- _Written task_:
Set down word for word the lines running from the line with "Reconstruct this image" to the line with "col = sc.collection", ends included. Skip every picture.

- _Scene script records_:

+ + +

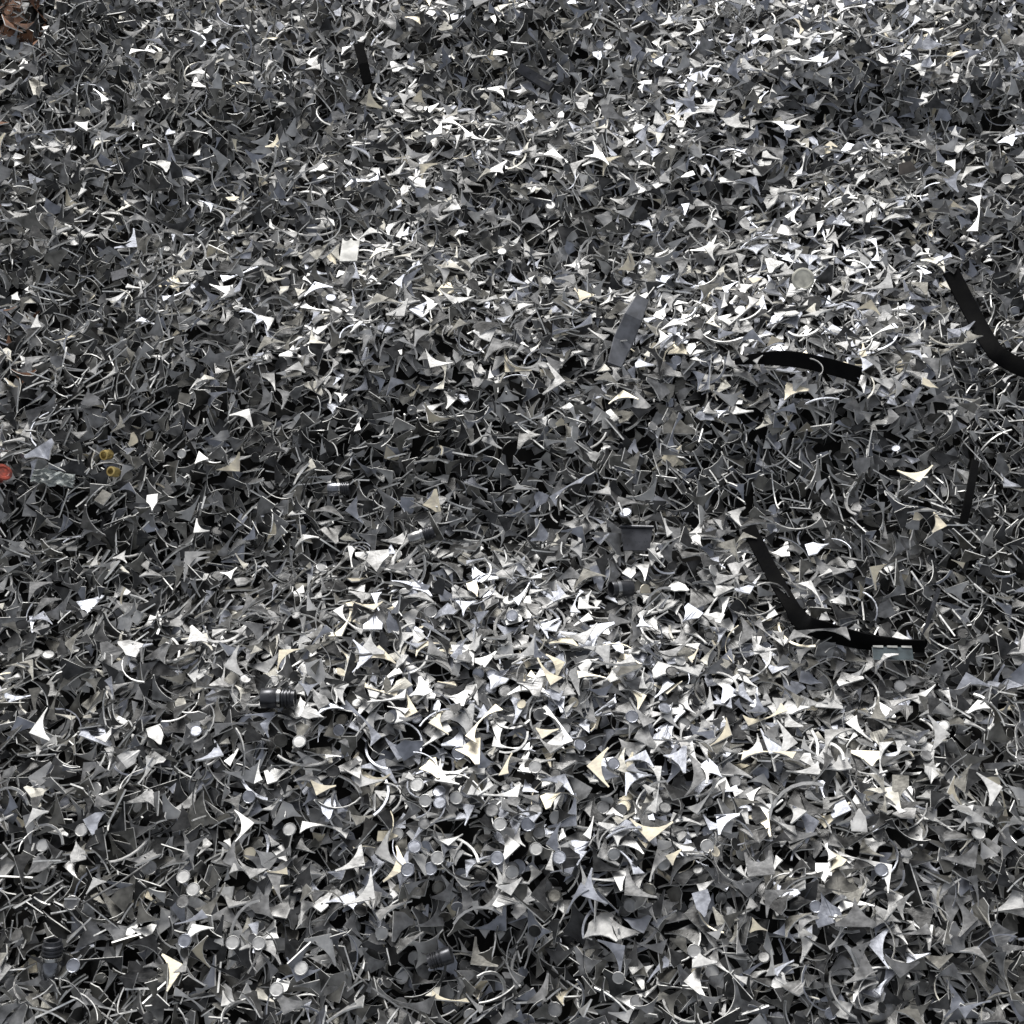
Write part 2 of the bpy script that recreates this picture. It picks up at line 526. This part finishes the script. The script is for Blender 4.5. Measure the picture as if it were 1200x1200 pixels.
# pieces that stand out in the picture: kind, spot, yaw, tone, size
HERO = [
    ('triangular_chip', 378, 922, 2.9, 'cream', 1.25), ('bridge_offcut', 325, 1022, 3.0, 'cream', .95), ('bridge_offcut', 305, 905, 1.5, 'pale', .9),
    ('corner_offcut', 345, 1175, 3.6, 'grey', 1.0), ('triangular_chip', 115, 1040, .6, 'pale', 1.0), ('triangular_chip', 130, 868, 3.6, 'pale', 1.0),
    ('triangular_chip', 42, 958, .7, 'pale', 1.2), ('spiked_offcut', 188, 865, .4, 'pale', 1.0), ('spiked_offcut', 368, 845, 1.2, 'pale', .95),
    ('bridge_offcut', 225, 1080, 3.3, 'bluish', 1.1), ('corner_offcut', 565, 1120, 3.0, 'olive', 1.1), ('corner_offcut', 1095, 860, 5.4, 'pale', 1.05),
    ('corner_offcut', 1150, 930, 5.6, 'pale', 1.0), ('triangular_chip', 1150, 1000, 4.4, 'pale', 1.2), ('spiked_offcut', 1000, 1080, 3.1, 'grey', 1.2),
    ('bridge_offcut', 1065, 1095, 3.1, 'grey', 1.0), ('corner_offcut', 1120, 1080, 5.4, 'grey', 1.1), ('corner_offcut', 760, 975, 3.8, 'cream', 1.0),
    ('bridge_offcut', 595, 905, 1.1, 'cream', 1.1), ('corner_offcut', 705, 900, 2.3, 'cream', 1.0), ('triangular_chip', 640, 862, 3.1, 'cream', 1.2),
    ('bridge_offcut', 640, 790, 2.0, 'cream', 1.0), ('triangular_chip', 645, 1020, 1.6, 'grey', 1.2), ('corner_offcut', 745, 1040, 3.0, 'grey', 1.0),
    ('spiked_offcut', 182, 592, 0.1, 'pale', 1.0), ('triangular_chip', 236, 540, .5, 'pale', 1.1), ('corner_offcut', 237, 622, 3.1, 'pale', .8),
    ('triangular_chip', 180, 190, .4, 'pale', 1.1), ('corner_offcut', 1095, 617, 5.2, 'cream', 1.0), ('corner_offcut', 1070, 560, 4.0, 'cream', 1.0),
    ('spiked_offcut', 555, 690, .3, 'cream', .9), ('corner_offcut', 730, 470, .8, 'cream', 1.0), ('triangular_chip', 45, 380, 2.0, 'pale', 1.3),
    ('corner_offcut', 335, 770, 1.6, 'cream', .9), ('bridge_offcut', 1140, 1180, .2, 'bluish', 1.0), ('corner_offcut', 835, 300, 2.0, 'pale', 1.0),
    ('triangular_chip', 20, 350, 2.0, 'pale', 1.1), ('corner_offcut', 680, 745, 4.2, 'grey', 1.1), ('spiked_offcut', 440, 660, .1, 'grey', 1.2),
    ('corner_offcut', 870, 745, 5.3, 'grey', 1.15), ('corner_offcut', 915, 870, 5.3, 'pale', 1.0), ('bridge_offcut', 960, 745, .1, 'grey', 1.1),
    ('triangular_chip', 405, 62, 1.0, 'pale', 1.1), ('spiked_offcut', 585, 70, 1.5, 'pale', 1.0), ('corner_offcut', 700, 200, .3, 'pale', 1.0),
    ('corner_offcut', 1130, 1000, 4.4, 'grey', 1.1), ('bridge_offcut', 940, 905, 3.0, 'pale', 1.0), ('triangular_chip', 790, 1005, 1.0, 'cream', 1.1),
    ('corner_offcut', 934, 748, 1.0, 'grey', .8), ('spiked_offcut', 985, 412, .1, 'pale', .55), ('triangular_chip', 884, 436, 1.0, 'grey', .9), ('corner_offcut', 1000, 770, 3.0, 'olive', .8),
    ('bridge_offcut', 1180, 445, .4, 'grey', .8), ('curved_sliver', 905, 690, 1.2, 'dark', .8), ('corner_offcut', 1085, 745, 2.0, 'olive', .8), ('curved_sliver', 955, 440, .2, 'grey', .7), ('corner_offcut', 870, 640, 1.0, 'olive', .7),
]
for kn, X, Y, yaw, tn, sc in HERO:
    p = hit(X, Y)
    n = HALF * 1.1 + np.array([0, 0, 1.]) + rng.normal(size=3) * .12
    M = rot_to(n, yaw)
    drop(KN.index(kn), int(rng.integers(NV)), M, p[0], p[1], sc * 1.05, TONES.index(tn), sink=.93)
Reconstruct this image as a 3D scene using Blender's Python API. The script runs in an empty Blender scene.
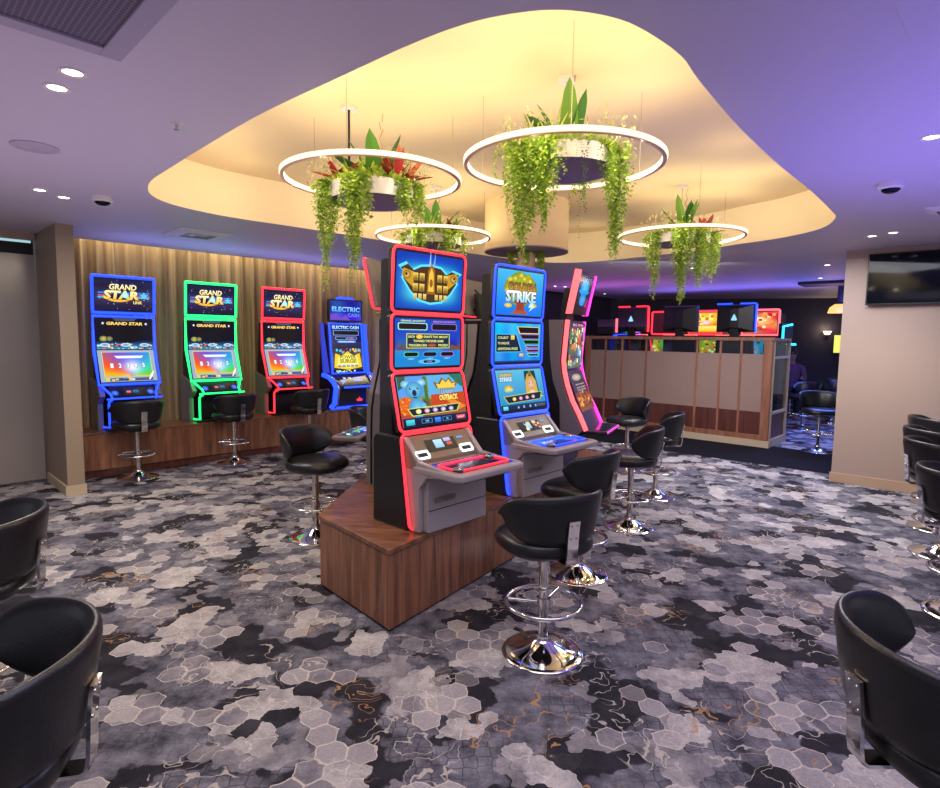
import bpy, math, random
from mathutils import Vector, Matrix, noise
R = math.radians
PI = math.pi
sc = bpy.context.scene
col = sc.collection

# ------------------------------------------------------------------ colour + materials
def lin(c):
    c /= 255.0
    return c / 12.92 if c <= 0.04045 else ((c + 0.055) / 1.055) ** 2.4
def S(r, g, b):
    return (lin(r), lin(g), lin(b))
def new_mat(name):
    m = bpy.data.materials.new(name)
    m.use_nodes = True
    nt = m.node_tree
    return m, nt, nt.nodes['Principled BSDF']
def mat(name, c, rough=0.5, metal=0.0, spec=0.5, coat=0.0, bump=None):
    m, nt, b = new_mat(name)
    b.inputs['Base Color'].default_value = (*c, 1)
    b.inputs['Roughness'].default_value = rough
    b.inputs['Metallic'].default_value = metal
    b.inputs['Specular IOR Level'].default_value = spec
    b.inputs['Coat Weight'].default_value = coat
    n = nt.nodes.new('ShaderNodeTexNoise')
    tc = nt.nodes.new('ShaderNodeTexCoord')
    nt.links.new(tc.outputs['Object'], n.inputs['Vector'])
    n.inputs['Scale'].default_value = bump[0] if bump else 9.0
    n.inputs['Detail'].default_value = 3
    if bump:
        bp = nt.nodes.new('ShaderNodeBump')
        bp.inputs['Strength'].default_value = bump[1]
        bp.inputs['Distance'].default_value = 0.01
        nt.links.new(n.outputs['Fac'], bp.inputs['Height'])
        nt.links.new(bp.outputs['Normal'], b.inputs['Normal'])
    else:
        mr = nt.nodes.new('ShaderNodeMapRange')
        mr.inputs['To Min'].default_value = max(0.0, rough - 0.05)
        mr.inputs['To Max'].default_value = min(1.0, rough + 0.05)
        nt.links.new(n.outputs['Fac'], mr.inputs['Value'])
        nt.links.new(mr.outputs['Result'], b.inputs['Roughness'])
    return m
def emis(name, c, s, base=(0.02, 0.02, 0.02)):
    m, nt, b = new_mat(name)
    b.inputs['Base Color'].default_value = (*base, 1)
    b.inputs['Roughness'].default_value = 0.3
    b.inputs['Emission Color'].default_value = (*c, 1)
    b.inputs['Emission Strength'].default_value = s
    return m
def art_mat(name, s):
    m, nt, b = new_mat(name)
    at = nt.nodes.new('ShaderNodeAttribute')
    at.attribute_name = 'Col'
    b.inputs['Base Color'].default_value = (0.005, 0.005, 0.006, 1)
    b.inputs['Roughness'].default_value = 0.12
    b.inputs['Specular IOR Level'].default_value = 0.25
    nt.links.new(at.outputs['Color'], b.inputs['Emission Color'])
    b.inputs['Emission Strength'].default_value = s
    return m
def leaf_mat(name):
    m, nt, b = new_mat(name)
    at = nt.nodes.new('ShaderNodeAttribute')
    at.attribute_name = 'Col'
    nt.links.new(at.outputs['Color'], b.inputs['Base Color'])
    b.inputs['Roughness'].default_value = 0.5
    tr = nt.nodes.new('ShaderNodeBsdfTranslucent')
    mx = nt.nodes.new('ShaderNodeMixShader'); mx.inputs[0].default_value = 0.4
    nt.links.new(at.outputs['Color'], tr.inputs['Color'])
    nt.links.new(b.outputs[0], mx.inputs[1]); nt.links.new(tr.outputs[0], mx.inputs[2])
    nt.links.new(mx.outputs[0], nt.nodes['Material Output'].inputs['Surface'])
    return m
def wood_mat(name, dark, mid, light, scale, rough=0.35):
    m, nt, b = new_mat(name)
    tc = nt.nodes.new('ShaderNodeTexCoord')
    mp = nt.nodes.new('ShaderNodeMapping')
    mp.inputs['Scale'].default_value = scale
    nz = nt.nodes.new('ShaderNodeTexNoise')
    nz.inputs['Scale'].default_value = 1.0
    nz.inputs['Detail'].default_value = 7
    nz.inputs['Roughness'].default_value = 0.62
    nz.inputs['Distortion'].default_value = 0.6
    rp = nt.nodes.new('ShaderNodeValToRGB')
    e = rp.color_ramp.elements
    e[0].position = 0.3; e[0].color = (*dark, 1)
    e[1].position = 0.72; e[1].color = (*light, 1)
    k = rp.color_ramp.elements.new(0.5); k.color = (*mid, 1)
    nt.links.new(tc.outputs['Object'], mp.inputs['Vector'])
    nt.links.new(mp.outputs['Vector'], nz.inputs['Vector'])
    nt.links.new(nz.outputs['Fac'], rp.inputs['Fac'])
    nt.links.new(rp.outputs['Color'], b.inputs['Base Color'])
    b.inputs['Roughness'].default_value = rough
    return m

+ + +

- _Response to this exercise_:
Reconstruct this image as a 3D scene using Blender's Python API. The script runs in an empty Blender scene.
import bpy, math, random
from mathutils import Vector, Matrix, noise
R = math.radians
PI = math.pi
sc = bpy.context.scene
col = sc.collection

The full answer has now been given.